Véritable îlot de plaisir où l’addition n’est pas épicée, antre où les droits sont plus importants que les devoirs, le restaurant de Song est aujourd’hui un des lieux les plus prisés du Centre de Paris, réussissant la formidable alchimie entre une clientèle familiale et branchée, hétéro et homo, entre people (Virginie Ledoyen, Kamel Ouali, Pascal Gentil, Tatiana et Xavier, etc...) et inconnus.
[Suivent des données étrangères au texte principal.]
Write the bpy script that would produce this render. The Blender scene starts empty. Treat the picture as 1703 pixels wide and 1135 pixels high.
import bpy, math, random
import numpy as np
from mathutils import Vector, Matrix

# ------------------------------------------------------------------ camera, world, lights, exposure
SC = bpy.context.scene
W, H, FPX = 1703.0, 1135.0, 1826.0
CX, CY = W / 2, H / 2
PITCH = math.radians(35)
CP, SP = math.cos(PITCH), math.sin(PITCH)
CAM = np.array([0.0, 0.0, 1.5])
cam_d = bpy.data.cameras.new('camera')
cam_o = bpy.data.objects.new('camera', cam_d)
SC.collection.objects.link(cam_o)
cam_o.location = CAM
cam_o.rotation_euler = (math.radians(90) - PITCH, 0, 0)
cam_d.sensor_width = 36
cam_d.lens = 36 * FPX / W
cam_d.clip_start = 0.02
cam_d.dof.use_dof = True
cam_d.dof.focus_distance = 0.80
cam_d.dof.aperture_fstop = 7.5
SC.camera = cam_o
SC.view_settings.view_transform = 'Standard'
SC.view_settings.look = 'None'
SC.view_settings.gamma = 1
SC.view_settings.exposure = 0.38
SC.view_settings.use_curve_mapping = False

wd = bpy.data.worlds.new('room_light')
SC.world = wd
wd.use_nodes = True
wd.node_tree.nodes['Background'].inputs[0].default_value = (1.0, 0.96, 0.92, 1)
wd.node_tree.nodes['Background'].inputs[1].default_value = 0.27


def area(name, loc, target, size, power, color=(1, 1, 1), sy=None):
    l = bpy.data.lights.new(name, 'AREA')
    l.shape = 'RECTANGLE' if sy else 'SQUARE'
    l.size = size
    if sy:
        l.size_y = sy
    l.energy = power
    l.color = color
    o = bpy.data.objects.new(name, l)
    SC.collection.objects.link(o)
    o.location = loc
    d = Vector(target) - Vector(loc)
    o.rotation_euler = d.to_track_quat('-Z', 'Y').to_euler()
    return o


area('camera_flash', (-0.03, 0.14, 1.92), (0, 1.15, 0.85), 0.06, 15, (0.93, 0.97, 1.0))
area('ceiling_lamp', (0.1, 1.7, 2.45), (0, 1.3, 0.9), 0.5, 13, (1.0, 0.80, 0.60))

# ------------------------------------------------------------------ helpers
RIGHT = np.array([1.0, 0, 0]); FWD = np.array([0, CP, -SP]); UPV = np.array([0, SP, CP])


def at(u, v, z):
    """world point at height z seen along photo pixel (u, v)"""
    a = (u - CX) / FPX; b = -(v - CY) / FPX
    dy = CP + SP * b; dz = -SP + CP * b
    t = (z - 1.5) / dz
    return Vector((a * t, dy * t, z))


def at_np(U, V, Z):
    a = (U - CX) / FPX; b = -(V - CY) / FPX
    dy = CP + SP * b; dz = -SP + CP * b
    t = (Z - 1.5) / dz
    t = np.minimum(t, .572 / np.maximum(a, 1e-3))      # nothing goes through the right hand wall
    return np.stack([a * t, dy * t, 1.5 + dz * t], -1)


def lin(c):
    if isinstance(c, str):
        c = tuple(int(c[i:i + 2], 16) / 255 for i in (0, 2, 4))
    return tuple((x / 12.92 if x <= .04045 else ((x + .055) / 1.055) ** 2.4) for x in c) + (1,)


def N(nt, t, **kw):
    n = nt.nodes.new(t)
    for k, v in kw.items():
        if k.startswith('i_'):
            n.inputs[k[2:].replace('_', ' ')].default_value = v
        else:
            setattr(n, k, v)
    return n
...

En tout cas, tous sont chouchoutés par l’équipe, renforcée progressivement par l’arrivée successive de Gnaï, Kamal, Ohm, Kéo et Bui.
Aussi réputé que le  « Bœuf gros sel » qui, sous la houlette de M. et Mme Charron-Grill, fit du 36 rue Tiquetonne un lieu très couru, Aux 3 éléphants est aujourd’hui reconnu comme un des meilleurs restaurants thaïlandais de Paris.
Mais Song, qui passe inlassablement des fourneaux à la salle saluer ses hôtes,  qui deviennent souvent ses amis, ne se laisse pas déstabiliser par ce franc succès. Il a trop souffert pour ne pas croquer la vie avec boulimie et envisager l’avenir avec force et ambition. Il ne manque ni d’énergie, ni de projets, notamment celui d’écrire avec Lili un livre des recettes originales transmises par leurs mères et grand-mères, afin que ce savoir-faire ne disparaisse pas.
Les 3 éléphants n’ont pas ce souci. Déjà, ils ont réussi à s’acclimater, rue Tiquetonne...  En fait, pour ne pas les adopter, il ne faut pas les essayer. Sinon, impossible de ne pas succomber au charme de Song, à son sourire nourri sans hypocrisie. Dans ces yeux coule le Mékong et notre plaisir de partager un instant aussi fort que de passer de la rive gauche à la rive droite.

(1).- En hommage à ses parents adoptifs Song a inscrit à la carte des vins de son restaurant trois superbes vins du Minervois spécialement sélectionnés par Monsieur et Madame Millet.
(2).- Au Laos, comme en Thaïlande, les termes utilisés pour exprimer un lien entre deux personnes sont plus souvent affectifs que juridiques.